Powerful brands cannot be controlled

 

Someone asked me a while ago how we can control the LEGO brand, given its vibrant community. I tried not to laugh because the person had a very straight look on their face, and besides, laughing would be rude – it is a serious question that many brands battle with. My spontaneous desire to laugh was not one bourne out of arrogance or the sense that I know better, it is more to do with the word ‘control’.

Controlling is, by nature, hard. If you control things too much, you stifle creativity, participation, and serendipity – things happening that you couldn’t have imagined. Simultaneously the word ‘control’ is in vogue. We have to control banks from lending to people who can’t pay back, bankers from gambling on the stock market, planes from taking off lest some ash might bring them down, youth drinking too much, not exercising enough.. the list goes on and on.
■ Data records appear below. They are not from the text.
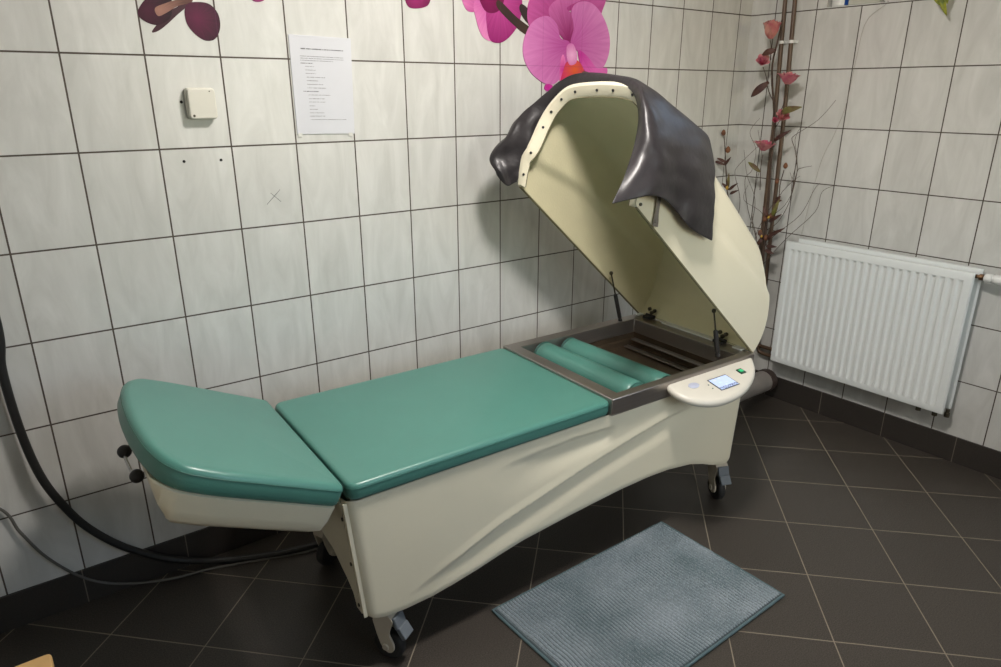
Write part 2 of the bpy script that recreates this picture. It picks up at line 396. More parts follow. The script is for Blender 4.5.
    tr_.inputs[0].default_value = (.93, .96, .95, 1); gl.inputs['Roughness'].default_value = .02
    nt.links.new(fz.outputs[0], mx.inputs[0]); nt.links.new(tr_.outputs[0], mx.inputs[1]); nt.links.new(gl.outputs[0], mx.inputs[2]); nt.links.new(mx.outputs[0], ou.inputs[0])
    obj('window_glass', gb, gm, w, smooth=False); obj('window_glass', FG, gm, w2, smooth=False)
    sb = bmesh.new(); rbox(sb, W0, W1, -.2, .0, Z0, Z0 + .004); struct(obj('trim_1', sb, M_white, smooth=False, bevel=.002))
    return wb, wr, rbox
wall_back, wall_right, rbox = room()

# ------------------------------------------------------------------ treatment bed
TH_M = R_(-1.6)
bed = thing('treatment_bed', 'long cream spa treatment capsule on casters with green pads and raised shell lid', 'treatment bed', (-2.55, -.80, 0), TH_M)
BM = Matrix.Translation((-2.55, -.80, 0)) @ Matrix.Rotation(TH_M, 4, 'Z'); BMI = BM.inverted()
BR = BM.to_3x3()
def bY(px, py, Y):      # point in the bed's frame on the sight line, on the plane at width Y
    return BMI @ onp(px, py, BM @ Vector((0, Y, 0)), BR @ Vector((0, 1, 0)))
def interp(tab, x):
    if x <= tab[0][0]: return tab[0][1]
    for (a, va), (b, vb) in zip(tab, tab[1:]):
        if x <= b:
            t = (x - a) / (b - a); return va + (vb - va) * t
    return tab[-1][1]
def sstep(a, b, x):
    t = min(1, max(0, (x - a) / (b - a))); return t * t * (3 - 2 * t)
BL, BW, BT = 1.582, .575, .556
BOT = [(0, .185), (.03, .178), (.07, .170), (.15, .165), (.23, .167), (.3, .176), (.38, .190), (.46, .207), (.55, .223), (.74, .241), (.945, .256), (1.08, .259), (1.18, .255), (1.3, .238), (1.37, .216), (1.43, .192), (1.48, .178), (1.53, .175), (1.56, .178), (1.59, .19)]
BOTE = [(0, .182), (.03, .175), (.06, .180), (.12, .235), (.2, .285), (.29, .30), (.38, .285), (.46, .235), (.52, .180), (.55, .175), (.575, .182)]
C1 = [(.12, .20), (.2, .226), (.31, .262), (.46, .318), (.64, .364), (.83, .409), (1.0, .444), (1.15, .472), (1.3, .487), (1.45, .495)]
C0 = [(.3, .47), (.46, .522), (.72, .526), (.90, .518), (1.0, .53)]
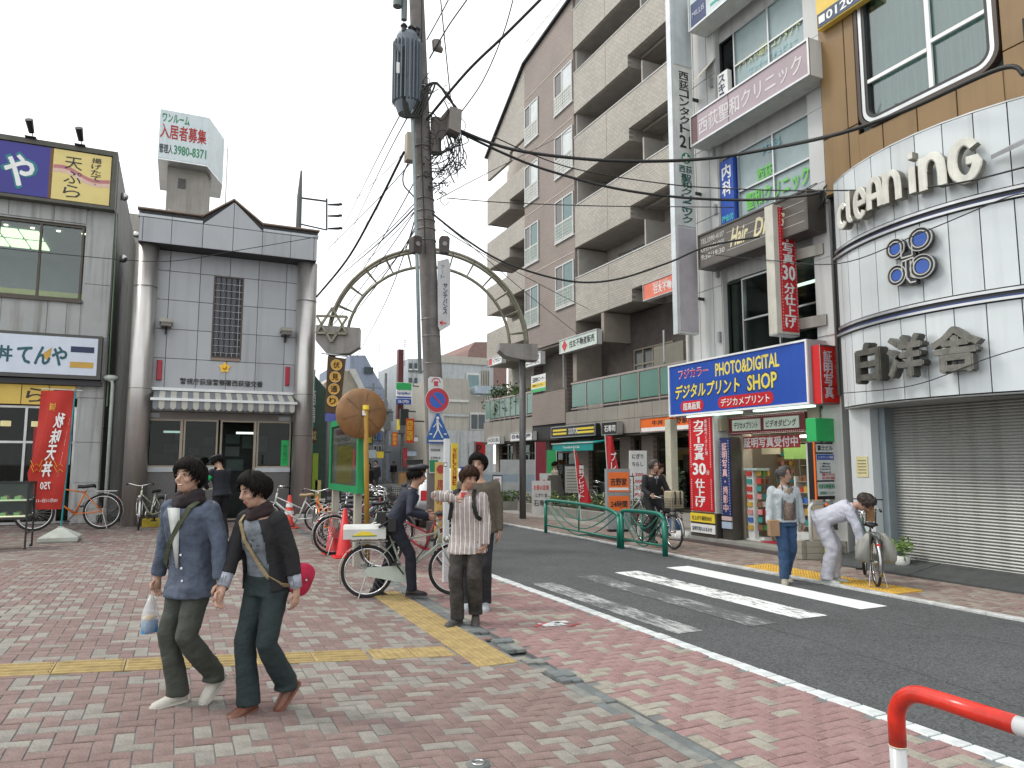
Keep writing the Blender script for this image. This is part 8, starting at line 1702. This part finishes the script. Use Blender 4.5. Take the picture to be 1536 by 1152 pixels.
    def low(ph):                                # lowest height (in units of the head radius) the hair reaches; ph 0 = front
        a = abs(ph)/math.pi; return (bangs*2.6 if a < .22 else (bangs*2.6*(1-(a-.22)/.12)+(-.25)*(a-.22)/.12 if a < .34 else -.25+(backlen+.25)*(a-.34)/.66))
    if hair != 'none':
        hb = MB(); nu, nv = 28, 14; grid = {}; 
        vs_ = []; fs_ = []
        for i in range(nv+1):
            for j in range(nu):
                ph = 2*math.pi*j/nu-math.pi; zl = low(ph); z = 1-(1-zl)*i/nv; z = max(-.95,min(1,z)); rr_ = math.sqrt(max(0,1-z*z)); vs_.append(h(-.012+sh[0]*rr_*math.cos(ph), sh[1]*rr_*math.sin(ph), .024+sh[2]*z))
        for i in range(nv):
            for j in range(nu): fs_.append((i*nu+j,(i+1)*nu+j,(i+1)*nu+(j+1)%nu,i*nu+(j+1)%nu))
        hb.add(vs_, fs_)
        nT = 60 if far else (800 if vs < .011 else 420)
        for q in range(nT):
            ph = rnd.uniform(-math.pi,math.pi); z1 = low(ph)+(rnd.uniform(-.04,.2) if abs(ph) < 1.15 else rnd.choice((rnd.uniform(-.34,.1),rnd.uniform(-.10,.2)))); z0_ = min(.98, z1+rnd.uniform(.35,.9)); tw = rnd.uniform(-.45,.45); pts = []; pf = rnd.choice((rnd.uniform(.01,.08),rnd.uniform(.06,.2)))
            for g_ in range(5):
                u = g_/4; z = z0_+(z1-z0_)*u; z = max(-.99,min(.99,z)); r_ = math.sqrt(1-z*z); m_ = 1+pf*math.sin(u*2.2)+.02; pp = ph+tw*u; pts.append(h(-.012+sh[0]*r_*math.cos(pp)*m_, sh[1]*r_*math.sin(pp)*m_, .024+sh[2]*z*(1+pf*.4)))
            hb.tube(pts, [.006,.009,.008,.006,.0015], 4, caps=False)
        if hair == 'long':
            for q in range(160 if not far else 30):
                ph = rnd.choice((-1,1))*rnd.uniform(1.4,3.14); p0_ = h(-.012+sh[0]*math.cos(ph), sh[1]*math.sin(ph)*1.05, -.02); hb.tube([p0_, p0_+Vector((rnd.uniform(-.02,.01),rnd.uniform(-.01,.01),-.1)), p0_+Vector((rnd.uniform(-.03,.02),rnd.uniform(-.02,.02),-.2-rnd.random()*.06))],[.009,.009,.002],4,caps=False)
        hb.build('hair', hm, t, True)
    if not far:
        ink_ = mat('eye_dark', (.012,.008,.006), .2); lipm = mat('lips', (.42,.16,.13), .5); wh_ = mat('eye_white', (.42,.38,.35), .3)
        for s in (-1,1):
            MB().ell(h(.076,s*.032,.004),(.009,.0135,.0048),10,6,M=HM).build('eye', wh_, t, True); MB().ell(h(.0835,s*.0325,.004),(.004,.0062,.0056),8,6,M=HM).build('iris', ink_, t, True)
            MB().tube([h(.082,s*.018,.009),h(.086,s*.032,.0125),h(.078,s*.047,.008)],.0022,5).tube([h(.086,s*.016,.026),h(.087,s*.034,.031),h(.076,s*.052,.025)],[.002,.0035,.002],6).build('brow', hm if hm is not hair_br else hairm, t, True)
            MB().ell(h(.092,s*.006,-.036),(.004,.003,.002),6,4,M=HM).build('nostril', mat('nostril', (.12,.04,.03), .6), t)
        if smile:
            MB().ell(h(.078,0,-.060),(.008,.021,.007),12,6,M=HM).build('mouth', lipm, t, True); MB().ell(h(.0815,0,-.0585),(.006,.016,.0038),12,6,M=HM).build('teeth', mat('teeth', (.75,.72,.66), .3), t, True)
        else: MB().tube([h(.076,-.022,-.060),h(.085,-.008,-.058),h(.087,0,-.0595),h(.085,.008,-.058),h(.076,.022,-.060)],[.002,.0045,.0045,.0045,.002],8).tube([h(.079,-.015,-.066),h(.0845,0,-.068),h(.079,.015,-.066)],[.002,.005,.002],8).build('mouth', lipm, t, True)
        if glasses:
            g_ = MB()
            for s in (-1,1): g_.torus(h(.098,s*.034,.002), HM@Vector((1,0,0)), .021, .0016, 20, 5); g_.tube([h(.096,s*.055,.006),h(.0,s*.08,.008)],.0015,4)
            g_.tube([h(.1,-.013,.004),h(.1,.013,.004)],.0015,4).build('glasses', steel, t)
    info = dict(t=t, P=P, Nk=Nk, ax=ax, latS=latS, latH=latH, shL=shL, shR=shR, wL=wL, wR=wR, eL=eL, eR=eR, h=h, HM=HM, aL=aL, aR=aR, hpL=hpL, hpR=hpR, fr=latS.cross(ax).normalized())
    return info
Rr, Ff = Vector((math.cos(YAW),-math.sin(YAW),0)), Vector((math.sin(YAW),math.cos(YAW),0))
def face_dir(a, b): v = Rr*a+Ff*b; return math.atan2(v.y, v.x)
def ground(px, py, z=.003): q = on_g(px, py, z); return tuple(q)
canvas = mat('canvas_white', (.52,.50,.44), .7, var=.15); brownleather = mat('brown_leather', (.16,.06,.035), .45); blackleather = mat('black_leather', (.015,.014,.014), .35)
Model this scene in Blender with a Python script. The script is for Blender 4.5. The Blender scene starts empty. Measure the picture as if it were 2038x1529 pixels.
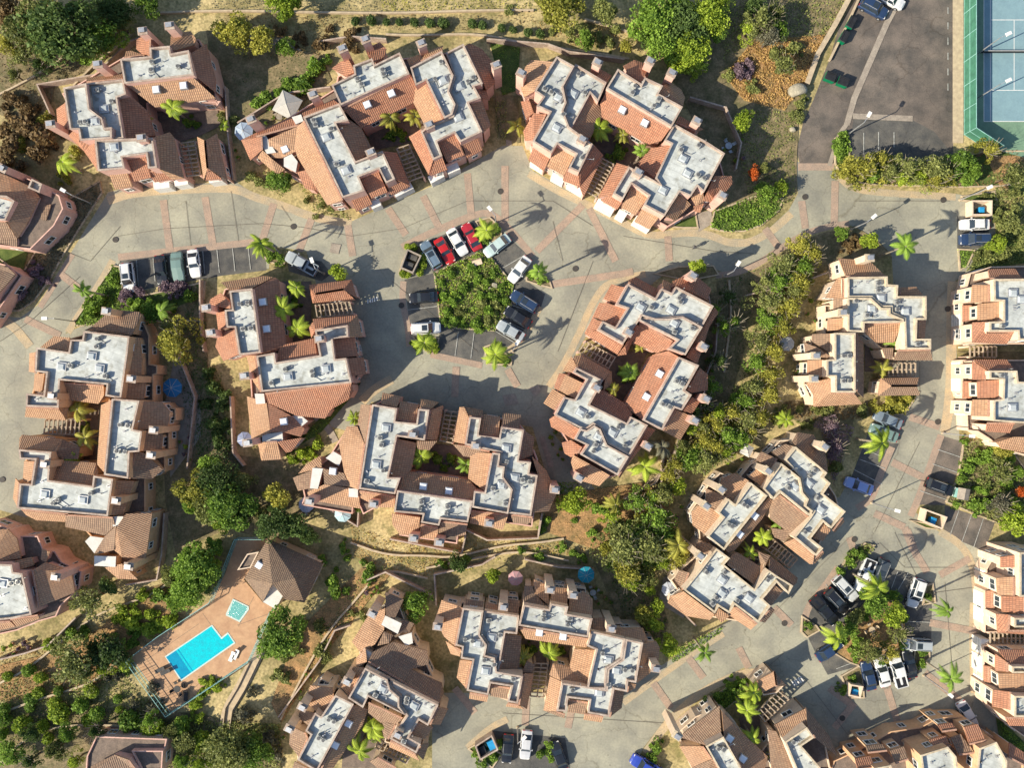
import bpy, bmesh, math, random
import numpy as np
from mathutils import Vector, Matrix

# ------------------------------------------------------------ camera, sky, sun
SC = bpy.context.scene
PX, CAMH = 0.08, 120.0            # metres per photo pixel at ground level, camera height
SUN_EL, SUN_AZ = 33.0, 25.0       # elevation; shadows run 25 deg up from the +x axis
cam = bpy.data.objects.new('camera', bpy.data.cameras.new('camera'))
SC.collection.objects.link(cam)
cam.location = (0, 0, CAMH)
cam.data.sensor_width = 36
cam.data.lens = 36 * CAMH / (2038 * PX)
cam.data.clip_end = 3000
SC.camera = cam
world = bpy.data.worlds.new('World'); SC.world = world
world.use_nodes = True
wn = world.node_tree
sky = wn.nodes.new('ShaderNodeTexSky'); sky.sky_type = 'NISHITA'; sky.sun_disc = False
sky.sun_elevation = math.radians(SUN_EL); sky.sun_rotation = math.radians(270 - SUN_AZ)
wn.links.new(sky.outputs[0], wn.nodes['Background'].inputs[0])
wn.nodes['Background'].inputs[1].default_value = 0.115
sky.ozone_density = 1.6; sky.altitude = 100
sl = bpy.data.lights.new('sun', 'SUN'); sl.energy = 5.0; sl.angle = math.radians(0.5)
sl.color = (1.0, 0.915, 0.75)
sun = bpy.data.objects.new('sun', sl); SC.collection.objects.link(sun)
_a, _e = math.radians(SUN_AZ), math.radians(SUN_EL)
_d = Vector((math.cos(_a) * math.cos(_e), math.sin(_a) * math.cos(_e), -math.sin(_e)))
sun.rotation_euler = _d.to_track_quat('-Z', 'Y').to_euler()
SC.view_settings.view_transform = 'Standard'; SC.view_settings.look = 'None'
SC.view_settings.exposure = 0.76; SC.view_settings.gamma = 1
SC.cycles.max_bounces = 5; SC.cycles.transparent_max_bounces = 4

# ------------------------------------------------------------ helpers
def W(px, py, h=0.0):
    k = PX * (1 - h / CAMH)
    return Vector(((px - 1019) * k, (764.5 - py) * k, h))
def link(name, me, parent=None):
    o = bpy.data.objects.new(name, me); SC.collection.objects.link(o)
    if parent is not None: o.parent = parent
    return o
def tag(o, label=None, cat=None, group=None, kind=None):
    for k, v in (('label', label), ('category', cat), ('group', group), ('kind', kind)):
        if v: o[k] = v
    return o
def empty(name, loc, rz=0.0):
    o = link(name, None); o.location = loc; o.rotation_euler = (0, 0, rz); o.empty_display_size = 0.3
    return o
def copy_tree(o, parent=None):
    c = o.copy(); SC.collection.objects.link(c); c.parent = parent
    for ch in list(o.children): copy_tree(ch, c)
    return c

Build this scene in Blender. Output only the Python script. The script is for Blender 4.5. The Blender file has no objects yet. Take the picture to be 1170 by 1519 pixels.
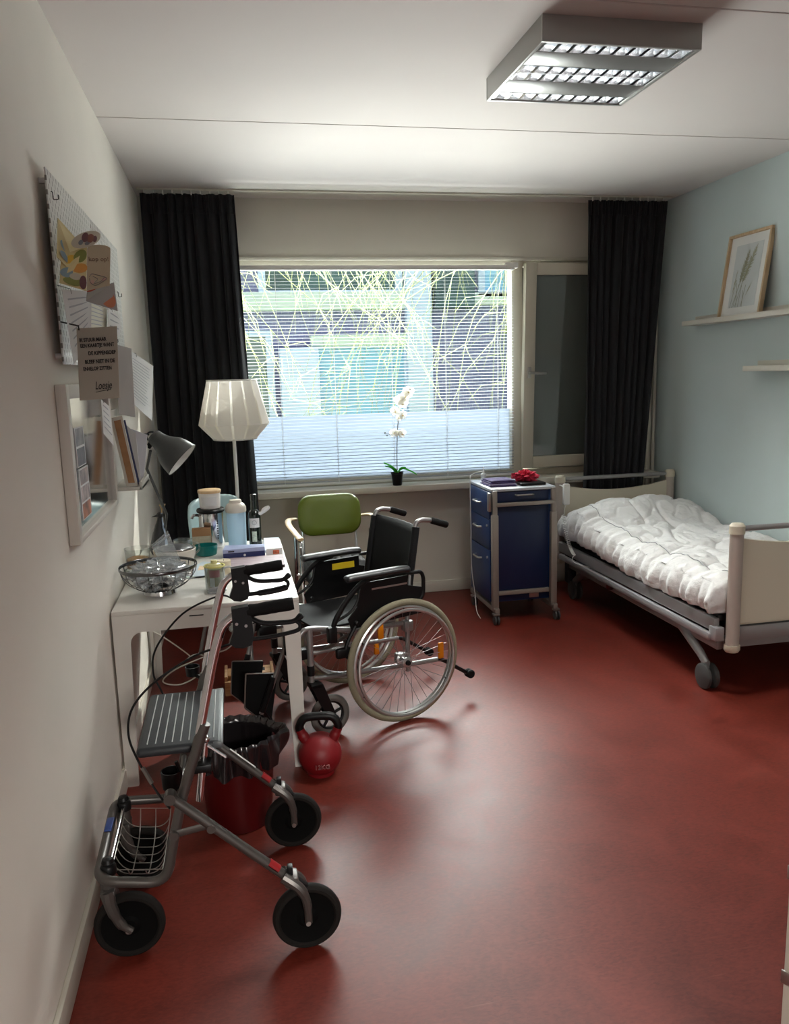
import bpy, bmesh, math, random
from mathutils import Vector, Matrix, Quaternion
random.seed(7)
SC = bpy.context.scene
COL = SC.collection
PI = math.pi
V = Vector

# ------------------------------------------------------------------ materials
def lin(c):
    return tuple(((x / 255) / 12.92 if x / 255 <= 0.04045 else ((x / 255 + 0.055) / 1.055) ** 2.4) for x in c)

def mat(name, rgb, rough=0.5, metal=0.0, noise=None, bump=None, spec=0.5, coat=0.0, sheen=0.0, trans=0.0, emit=None):
    """procedural principled material; noise=(scale, amount) varies colour, bump=(scale, strength)"""
    m = bpy.data.materials.new(name)
    m.use_nodes = True
    nt = m.node_tree
    b = nt.nodes['Principled BSDF']
    col = lin(rgb) + (1,)
    b.inputs['Base Color'].default_value = col
    b.inputs['Roughness'].default_value = rough
    b.inputs['Metallic'].default_value = metal
    b.inputs['Specular IOR Level'].default_value = spec
    b.inputs['Coat Weight'].default_value = coat
    b.inputs['Sheen Weight'].default_value = sheen
    b.inputs['Transmission Weight'].default_value = trans
    if emit:
        b.inputs['Emission Color'].default_value = lin(emit[0]) + (1,)
        b.inputs['Emission Strength'].default_value = emit[1]
    if noise or bump:
        tc = nt.nodes.new('ShaderNodeTexCoord')
    if noise:
        n = nt.nodes.new('ShaderNodeTexNoise')
        n.inputs['Scale'].default_value = noise[0]
        n.inputs['Detail'].default_value = 6
        nt.links.new(tc.outputs['Object'], n.inputs['Vector'])
        r = nt.nodes.new('ShaderNodeValToRGB')
        a = noise[1]
        r.color_ramp.elements[0].position = 0.3
        r.color_ramp.elements[1].position = 0.7
        r.color_ramp.elements[0].color = tuple(c * (1 - a) for c in col[:3]) + (1,)
        r.color_ramp.elements[1].color = tuple(min(1, c * (1 + a)) for c in col[:3]) + (1,)
        nt.links.new(n.outputs['Fac'], r.inputs['Fac'])
        nt.links.new(r.outputs['Color'], b.inputs['Base Color'])
    if bump:
        n2 = nt.nodes.new('ShaderNodeTexNoise')
        n2.inputs['Scale'].default_value = bump[0]
        n2.inputs['Detail'].default_value = 4
        nt.links.new(tc.outputs['Object'], n2.inputs['Vector'])
        bp = nt.nodes.new('ShaderNodeBump')
        bp.inputs['Strength'].default_value = bump[1]
        bp.inputs['Distance'].default_value = 0.01
        nt.links.new(n2.outputs['Fac'], bp.inputs['Height'])
        nt.links.new(bp.outputs['Normal'], b.inputs['Normal'])
    return m

def thin(name, rgb, alpha=0.12, rough=0.05, diff=0.0, translucent=0.0):
    """thin glass / clear plastic: transparent mixed with gloss, some haze"""
    m = bpy.data.materials.new(name)
    m.use_nodes = True
    nt = m.node_tree
    nt.nodes.clear()
    out = nt.nodes.new('ShaderNodeOutputMaterial')
    tr = nt.nodes.new('ShaderNodeBsdfTransparent')
    tr.inputs['Color'].default_value = lin(rgb) + (1,)
    gl = nt.nodes.new('ShaderNodeBsdfGlossy')
    gl.inputs['Roughness'].default_value = rough
    lw = nt.nodes.new('ShaderNodeLayerWeight')
    lw.inputs['Blend'].default_value = alpha
    mx = nt.nodes.new('ShaderNodeMixShader')
    nt.links.new(lw.outputs['Facing'], mx.inputs['Fac'])
    nt.links.new(tr.outputs[0], mx.inputs[1])
    nt.links.new(gl.outputs[0], mx.inputs[2])
    last = mx
    for kind, amt in (('ShaderNodeBsdfDiffuse', diff), ('ShaderNodeBsdfTranslucent', translucent)):
        if amt:
            d = nt.nodes.new(kind)
            d.inputs['Color'].default_value = lin(rgb) + (1,)
            m2 = nt.nodes.new('ShaderNodeMixShader')
            m2.inputs['Fac'].default_value = amt
            nt.links.new(last.outputs[0], m2.inputs[1])
            nt.links.new(d.outputs[0], m2.inputs[2])
            last = m2
    nt.links.new(last.outputs[0], out.inputs['Surface'])
    return m

def sheer(name, rgb, t=0.5):
    """diffuse + translucent sheet (paper shade, blind slats, petals)"""
    m = bpy.data.materials.new(name)
    m.use_nodes = True
    nt = m.node_tree
    nt.nodes.clear()
    out = nt.nodes.new('ShaderNodeOutputMaterial')
    d = nt.nodes.new('ShaderNodeBsdfDiffuse')
    t_ = nt.nodes.new('ShaderNodeBsdfTranslucent')
    for s in (d, t_):
        s.inputs['Color'].default_value = lin(rgb) + (1,)
    mx = nt.nodes.new('ShaderNodeMixShader')
    mx.inputs['Fac'].default_value = t
    nt.links.new(d.outputs[0], mx.inputs[1])
    nt.links.new(t_.outputs[0], mx.inputs[2])
    nt.links.new(mx.outputs[0], out.inputs['Surface'])
    return m

def wood(name, c1, c2, scale=(2, 30, 30), rough=0.45):
    m = mat(name, c1, rough)
    nt = m.node_tree
    b = nt.nodes['Principled BSDF']
    tc = nt.nodes.new('ShaderNodeTexCoord')
    mp = nt.nodes.new('ShaderNodeMapping')
    mp.inputs['Scale'].default_value = scale
    n = nt.nodes.new('ShaderNodeTexNoise')
    n.inputs['Scale'].default_value = 3
    n.inputs['Detail'].default_value = 5
    r = nt.nodes.new('ShaderNodeValToRGB')
    r.color_ramp.elements[0].color = lin(c2) + (1,)
    r.color_ramp.elements[1].color = lin(c1) + (1,)
    r.color_ramp.elements[0].position = 0.35
    r.color_ramp.elements[1].position = 0.65
    nt.links.new(tc.outputs['Object'], mp.inputs['Vector'])
    nt.links.new(mp.outputs[0], n.inputs['Vector'])
    nt.links.new(n.outputs['Fac'], r.inputs['Fac'])
    nt.links.new(r.outputs['Color'], b.inputs['Base Color'])
    return m

# ------------------------------------------------------------------ mesh builder
def fillet(pts, r, n=5):
    """round the corners of a polyline"""
    pts = [V(p) for p in pts]
    out = [pts[0]]
    for i in range(1, len(pts) - 1):
        a, b, c = pts[i - 1], pts[i], pts[i + 1]
        d = min(r, (a - b).length * 0.49, (c - b).length * 0.49)
        p, q = b + (a - b).normalized() * d, b + (c - b).normalized() * d
        for k in range(n + 1):
            t = k / n
            out.append(p * (1 - t) ** 2 + b * 2 * t * (1 - t) + q * t * t)
    out.append(pts[-1])
    return out

def spline(pts, n=6, closed=False):
    pts = [V(p) for p in pts]
    out = []
    m = len(pts)
    rng = range(m) if closed else range(m - 1)
    for i in rng:
        if closed:
            p0, p1, p2, p3 = pts[i - 1], pts[i], pts[(i + 1) % m], pts[(i + 2) % m]
        else:
            p0, p1, p2, p3 = pts[max(i - 1, 0)], pts[i], pts[i + 1], pts[min(i + 2, m - 1)]
        for k in range(n):
            t = k / n
            out.append(0.5 * ((2 * p1) + (p2 - p0) * t + (2 * p0 - 5 * p1 + 4 * p2 - p3) * t * t + (3 * p1 - p0 - 3 * p2 + p3) * t ** 3))
    if not closed:
        out.append(pts[-1])
    return out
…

Sometimes the very act of growing up to me feels like we internalise the lie that we can completely control things around us – our careers, relationships, and earnings and we are shocked when events prove us wrong.

Similarly, with brands. They are composed of a trademark that we can control to some extent. Lawyers make a good killing doing just that. The other bit is what we can’t – it is what people emotionally associate with a brand, and that’s what brings brands to life – the hearts and minds of those who love you for what you are and stand for. In the olden days, it was possible to influence this with advertising. The fancier and more compelling the campaign, the better. Somehow the world has changed.

We trust each other more than we trust companies. What a community does with the products associated with a brand is more authentic than what the company behind it tells us we should do. We like people who walk the talk. Better still, we like them if they are like us. So control? The horse has already bolted as some would say. Below is an excellent visual of the ‘conversation prism’. This shows the diversity of platforms where conversations about a brand can take place. It is bewildering in its complexity. To try to control it would be futile. The best we can do is participate as equals in the conversation if invited. Brands, just like community members, are ultimately trust agents – and you only become one if you repeatedly prove that you deserve others’ time, as demonstrated through actions and words. Control? Forget it.